I really gotta stop these horrible puns.
"Tombs" stands 5x5 feet on loose burlap and was mostly painted using a very uncontrolled pour technique on a wet surface. The watered down paint splashes, flows, and spreads across the loose, wrinkled canvas, providing a great deal of "natural improvisation". Also, as I stepped away for the paint to dry, the wet canvas further absorbed and leeched color to other parts of the surface, creating a even less controlled piece. The result is a very old, worn and stained look, almost like a cave painting with small dashes of vibrant color, where the paint had not quite dissolved in the pail.

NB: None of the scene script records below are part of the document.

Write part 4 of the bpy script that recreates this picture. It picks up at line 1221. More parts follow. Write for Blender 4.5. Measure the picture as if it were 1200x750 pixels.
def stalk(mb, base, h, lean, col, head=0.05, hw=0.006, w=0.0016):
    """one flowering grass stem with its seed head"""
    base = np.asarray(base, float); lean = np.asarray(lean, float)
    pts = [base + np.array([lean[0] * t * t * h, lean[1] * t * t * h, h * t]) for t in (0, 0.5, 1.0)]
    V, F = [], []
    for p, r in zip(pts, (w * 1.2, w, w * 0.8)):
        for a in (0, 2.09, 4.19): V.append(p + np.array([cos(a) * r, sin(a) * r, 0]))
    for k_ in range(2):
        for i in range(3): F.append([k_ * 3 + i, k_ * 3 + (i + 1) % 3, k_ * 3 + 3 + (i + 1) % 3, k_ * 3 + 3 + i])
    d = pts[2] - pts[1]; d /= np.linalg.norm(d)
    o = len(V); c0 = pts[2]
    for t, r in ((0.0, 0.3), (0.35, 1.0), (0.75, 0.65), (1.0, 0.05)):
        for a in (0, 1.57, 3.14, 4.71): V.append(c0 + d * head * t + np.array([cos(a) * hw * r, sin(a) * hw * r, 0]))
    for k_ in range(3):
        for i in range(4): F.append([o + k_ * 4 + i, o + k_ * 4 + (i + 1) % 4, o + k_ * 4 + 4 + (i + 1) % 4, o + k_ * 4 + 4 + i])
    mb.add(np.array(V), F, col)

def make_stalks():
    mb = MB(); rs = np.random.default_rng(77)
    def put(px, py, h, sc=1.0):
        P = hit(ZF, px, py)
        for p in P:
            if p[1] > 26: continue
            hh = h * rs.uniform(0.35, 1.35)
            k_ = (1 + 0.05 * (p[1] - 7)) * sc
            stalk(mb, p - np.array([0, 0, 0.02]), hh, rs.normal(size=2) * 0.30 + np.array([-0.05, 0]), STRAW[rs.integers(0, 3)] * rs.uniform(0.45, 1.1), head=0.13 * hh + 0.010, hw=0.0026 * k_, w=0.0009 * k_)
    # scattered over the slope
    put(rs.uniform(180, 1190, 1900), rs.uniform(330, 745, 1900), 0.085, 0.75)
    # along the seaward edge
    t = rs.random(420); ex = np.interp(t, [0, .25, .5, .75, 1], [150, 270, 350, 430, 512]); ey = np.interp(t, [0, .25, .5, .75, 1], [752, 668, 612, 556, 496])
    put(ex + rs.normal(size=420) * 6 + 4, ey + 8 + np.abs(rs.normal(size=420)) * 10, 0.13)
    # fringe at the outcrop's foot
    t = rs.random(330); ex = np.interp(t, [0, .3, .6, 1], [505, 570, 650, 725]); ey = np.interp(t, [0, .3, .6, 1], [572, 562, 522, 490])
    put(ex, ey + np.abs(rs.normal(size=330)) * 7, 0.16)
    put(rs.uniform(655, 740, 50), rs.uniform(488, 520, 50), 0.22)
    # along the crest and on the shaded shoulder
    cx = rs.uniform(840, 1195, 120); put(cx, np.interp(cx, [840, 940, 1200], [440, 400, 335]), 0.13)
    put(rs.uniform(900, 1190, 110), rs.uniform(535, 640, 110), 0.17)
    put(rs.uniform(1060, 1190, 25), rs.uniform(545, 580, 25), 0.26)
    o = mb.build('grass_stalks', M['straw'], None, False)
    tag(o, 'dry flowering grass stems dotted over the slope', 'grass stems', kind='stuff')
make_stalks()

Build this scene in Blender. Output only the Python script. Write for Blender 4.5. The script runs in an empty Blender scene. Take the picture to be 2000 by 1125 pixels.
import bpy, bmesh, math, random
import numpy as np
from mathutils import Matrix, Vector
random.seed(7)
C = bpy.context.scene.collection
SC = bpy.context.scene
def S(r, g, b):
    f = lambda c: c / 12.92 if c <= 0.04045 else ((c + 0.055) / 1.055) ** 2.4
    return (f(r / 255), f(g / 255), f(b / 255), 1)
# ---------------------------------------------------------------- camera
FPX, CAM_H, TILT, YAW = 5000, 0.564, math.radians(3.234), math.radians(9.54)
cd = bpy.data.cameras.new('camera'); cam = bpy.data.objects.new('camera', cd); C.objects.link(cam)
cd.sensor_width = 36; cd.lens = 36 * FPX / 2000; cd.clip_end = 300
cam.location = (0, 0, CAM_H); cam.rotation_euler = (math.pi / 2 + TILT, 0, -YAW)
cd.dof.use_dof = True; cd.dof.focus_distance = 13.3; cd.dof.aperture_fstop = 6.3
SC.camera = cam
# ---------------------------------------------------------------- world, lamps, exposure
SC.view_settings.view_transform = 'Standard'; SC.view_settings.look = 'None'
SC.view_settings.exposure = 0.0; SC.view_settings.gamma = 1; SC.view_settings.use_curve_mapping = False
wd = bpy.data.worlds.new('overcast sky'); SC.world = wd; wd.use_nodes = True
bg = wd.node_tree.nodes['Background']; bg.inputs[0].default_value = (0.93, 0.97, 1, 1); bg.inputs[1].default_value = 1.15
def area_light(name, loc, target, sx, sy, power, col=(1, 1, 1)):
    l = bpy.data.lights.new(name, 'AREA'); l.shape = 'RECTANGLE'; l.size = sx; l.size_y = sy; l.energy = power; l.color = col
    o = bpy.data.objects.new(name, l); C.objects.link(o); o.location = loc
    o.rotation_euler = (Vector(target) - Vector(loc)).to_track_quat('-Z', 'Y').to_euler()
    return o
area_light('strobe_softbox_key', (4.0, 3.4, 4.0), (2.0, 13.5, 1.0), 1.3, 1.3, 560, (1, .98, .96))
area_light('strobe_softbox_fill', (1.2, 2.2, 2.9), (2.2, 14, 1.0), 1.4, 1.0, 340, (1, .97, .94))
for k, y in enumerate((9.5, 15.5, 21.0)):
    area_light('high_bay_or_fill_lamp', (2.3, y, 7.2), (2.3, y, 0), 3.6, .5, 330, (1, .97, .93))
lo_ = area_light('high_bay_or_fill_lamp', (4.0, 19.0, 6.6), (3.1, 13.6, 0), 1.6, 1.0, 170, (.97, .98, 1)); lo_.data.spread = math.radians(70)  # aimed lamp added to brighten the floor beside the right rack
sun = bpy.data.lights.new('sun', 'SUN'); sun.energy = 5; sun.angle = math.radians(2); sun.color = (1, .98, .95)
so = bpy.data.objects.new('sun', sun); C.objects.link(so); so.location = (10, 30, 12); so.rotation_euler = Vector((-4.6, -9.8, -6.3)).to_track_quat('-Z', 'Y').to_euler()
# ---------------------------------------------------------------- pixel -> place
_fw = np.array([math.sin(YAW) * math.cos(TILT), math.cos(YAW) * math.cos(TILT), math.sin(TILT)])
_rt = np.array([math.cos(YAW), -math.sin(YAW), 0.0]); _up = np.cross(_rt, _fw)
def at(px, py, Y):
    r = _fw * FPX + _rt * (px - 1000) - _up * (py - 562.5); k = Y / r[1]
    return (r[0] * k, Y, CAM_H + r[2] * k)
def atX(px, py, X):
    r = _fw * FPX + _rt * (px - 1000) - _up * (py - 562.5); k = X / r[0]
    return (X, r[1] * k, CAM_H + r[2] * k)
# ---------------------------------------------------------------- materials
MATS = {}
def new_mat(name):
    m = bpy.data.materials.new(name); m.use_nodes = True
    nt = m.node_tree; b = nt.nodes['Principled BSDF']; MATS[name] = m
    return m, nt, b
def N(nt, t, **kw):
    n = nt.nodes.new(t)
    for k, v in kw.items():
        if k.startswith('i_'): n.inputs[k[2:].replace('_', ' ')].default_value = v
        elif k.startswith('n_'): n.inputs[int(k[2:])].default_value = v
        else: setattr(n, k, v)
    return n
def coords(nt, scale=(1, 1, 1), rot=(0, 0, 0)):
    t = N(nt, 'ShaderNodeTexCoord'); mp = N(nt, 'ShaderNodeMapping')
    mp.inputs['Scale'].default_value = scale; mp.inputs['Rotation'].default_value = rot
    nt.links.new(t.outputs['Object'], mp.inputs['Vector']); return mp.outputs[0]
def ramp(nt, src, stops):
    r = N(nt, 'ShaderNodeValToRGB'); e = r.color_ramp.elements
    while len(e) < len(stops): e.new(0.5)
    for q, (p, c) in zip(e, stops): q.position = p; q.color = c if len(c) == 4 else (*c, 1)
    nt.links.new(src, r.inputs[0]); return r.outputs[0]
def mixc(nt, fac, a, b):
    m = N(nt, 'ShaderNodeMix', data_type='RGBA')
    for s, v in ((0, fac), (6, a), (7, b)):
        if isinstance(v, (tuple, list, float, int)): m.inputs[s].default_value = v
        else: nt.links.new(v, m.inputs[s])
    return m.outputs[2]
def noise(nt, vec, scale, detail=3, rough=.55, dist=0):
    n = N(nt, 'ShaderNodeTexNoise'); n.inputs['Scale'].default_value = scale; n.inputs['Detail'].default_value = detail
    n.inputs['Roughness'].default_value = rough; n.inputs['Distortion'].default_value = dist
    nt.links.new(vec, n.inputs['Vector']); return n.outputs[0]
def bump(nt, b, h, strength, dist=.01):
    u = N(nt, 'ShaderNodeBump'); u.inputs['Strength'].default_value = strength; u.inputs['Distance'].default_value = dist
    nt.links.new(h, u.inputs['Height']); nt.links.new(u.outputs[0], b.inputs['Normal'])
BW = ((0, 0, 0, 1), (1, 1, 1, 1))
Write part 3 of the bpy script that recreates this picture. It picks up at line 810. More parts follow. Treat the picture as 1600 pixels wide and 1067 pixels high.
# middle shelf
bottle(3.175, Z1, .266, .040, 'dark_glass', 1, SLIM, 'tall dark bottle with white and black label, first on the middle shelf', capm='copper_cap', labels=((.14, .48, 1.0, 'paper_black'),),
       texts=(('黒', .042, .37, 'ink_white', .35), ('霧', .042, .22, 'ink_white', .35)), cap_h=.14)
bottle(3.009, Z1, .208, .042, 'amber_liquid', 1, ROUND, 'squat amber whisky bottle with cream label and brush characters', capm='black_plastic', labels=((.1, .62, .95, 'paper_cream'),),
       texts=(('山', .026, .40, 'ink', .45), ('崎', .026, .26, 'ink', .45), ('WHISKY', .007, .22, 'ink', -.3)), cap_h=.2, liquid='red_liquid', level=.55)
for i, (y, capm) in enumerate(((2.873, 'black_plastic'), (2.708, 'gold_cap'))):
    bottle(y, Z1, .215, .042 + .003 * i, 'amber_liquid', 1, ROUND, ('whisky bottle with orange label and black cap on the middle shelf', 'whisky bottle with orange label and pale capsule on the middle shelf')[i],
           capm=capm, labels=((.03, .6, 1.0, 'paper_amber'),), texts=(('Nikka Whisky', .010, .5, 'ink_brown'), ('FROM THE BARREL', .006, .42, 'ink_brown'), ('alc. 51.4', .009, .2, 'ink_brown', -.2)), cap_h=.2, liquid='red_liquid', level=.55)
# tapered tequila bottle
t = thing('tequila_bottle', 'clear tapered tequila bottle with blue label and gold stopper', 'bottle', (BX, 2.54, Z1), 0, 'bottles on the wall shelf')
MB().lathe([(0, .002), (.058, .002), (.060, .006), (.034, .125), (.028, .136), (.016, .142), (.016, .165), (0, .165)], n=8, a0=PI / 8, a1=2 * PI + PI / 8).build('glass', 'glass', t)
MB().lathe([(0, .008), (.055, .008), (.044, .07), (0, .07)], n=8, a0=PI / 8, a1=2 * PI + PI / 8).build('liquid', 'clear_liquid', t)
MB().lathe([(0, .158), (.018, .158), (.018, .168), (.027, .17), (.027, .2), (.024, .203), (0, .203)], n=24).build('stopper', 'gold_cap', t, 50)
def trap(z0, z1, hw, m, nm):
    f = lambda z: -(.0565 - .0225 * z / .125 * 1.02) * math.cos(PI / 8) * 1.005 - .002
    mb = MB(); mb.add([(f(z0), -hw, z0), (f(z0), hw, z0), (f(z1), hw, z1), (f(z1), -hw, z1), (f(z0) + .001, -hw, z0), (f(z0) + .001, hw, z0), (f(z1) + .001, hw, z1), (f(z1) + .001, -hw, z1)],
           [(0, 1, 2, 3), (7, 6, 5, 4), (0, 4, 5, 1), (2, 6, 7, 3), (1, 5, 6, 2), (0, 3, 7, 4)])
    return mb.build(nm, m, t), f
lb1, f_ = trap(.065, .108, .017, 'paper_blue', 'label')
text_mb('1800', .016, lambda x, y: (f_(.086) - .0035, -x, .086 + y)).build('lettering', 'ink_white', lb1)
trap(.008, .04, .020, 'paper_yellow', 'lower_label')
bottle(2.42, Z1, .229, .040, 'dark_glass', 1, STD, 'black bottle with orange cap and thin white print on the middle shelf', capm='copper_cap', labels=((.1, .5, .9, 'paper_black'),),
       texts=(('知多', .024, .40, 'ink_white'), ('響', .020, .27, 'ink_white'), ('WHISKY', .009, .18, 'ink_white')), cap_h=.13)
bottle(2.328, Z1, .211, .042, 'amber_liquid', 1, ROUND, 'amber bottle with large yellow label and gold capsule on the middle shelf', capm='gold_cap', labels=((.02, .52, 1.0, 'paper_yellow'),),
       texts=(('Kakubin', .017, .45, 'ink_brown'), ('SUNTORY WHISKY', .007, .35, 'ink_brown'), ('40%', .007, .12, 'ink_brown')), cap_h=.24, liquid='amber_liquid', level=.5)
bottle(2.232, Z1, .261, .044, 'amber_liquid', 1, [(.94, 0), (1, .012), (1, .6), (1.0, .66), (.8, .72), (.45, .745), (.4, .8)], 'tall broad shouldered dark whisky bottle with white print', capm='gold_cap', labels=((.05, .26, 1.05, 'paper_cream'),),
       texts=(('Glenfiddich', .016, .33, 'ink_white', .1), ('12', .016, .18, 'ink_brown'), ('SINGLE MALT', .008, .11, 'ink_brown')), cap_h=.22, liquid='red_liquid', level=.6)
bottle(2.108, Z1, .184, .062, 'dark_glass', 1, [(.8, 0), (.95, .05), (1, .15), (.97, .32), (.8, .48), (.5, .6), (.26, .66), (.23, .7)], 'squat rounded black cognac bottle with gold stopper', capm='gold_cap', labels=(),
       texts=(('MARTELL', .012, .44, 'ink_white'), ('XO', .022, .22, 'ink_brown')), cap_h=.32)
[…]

I am very happy with the result. I think the method, which I had never tried before, lent itself to the forlorn, but very spiritual subject matter. The shapes seem to glow and pulse, while the small marks sit on a different level, floating above the ambiguous objects. Furthermore, the "abstract-symbolism" in the red and black parts (look closely...or look at the detail) bring in a delicate, fragile, and intimate aspect. The "tombs" are not just shallow graves, but a spiritual binding of the soul to nature.
My favorite aspect of the piece is that it is both subdued and energetic. In one regard, the light staining creates a wispy cloud effect; fleeting and ungrounded. Floating through the undefined space as the burlap guides it lazily. Then it is an energetic burst of life, circling, darting, and jumping across the canvas in small, bright patches of colors. It is a vision of a tomb as a spiritually active place; not an ending, not a beginning, but a transition from one plane to another....or at least that's what I see in it for now.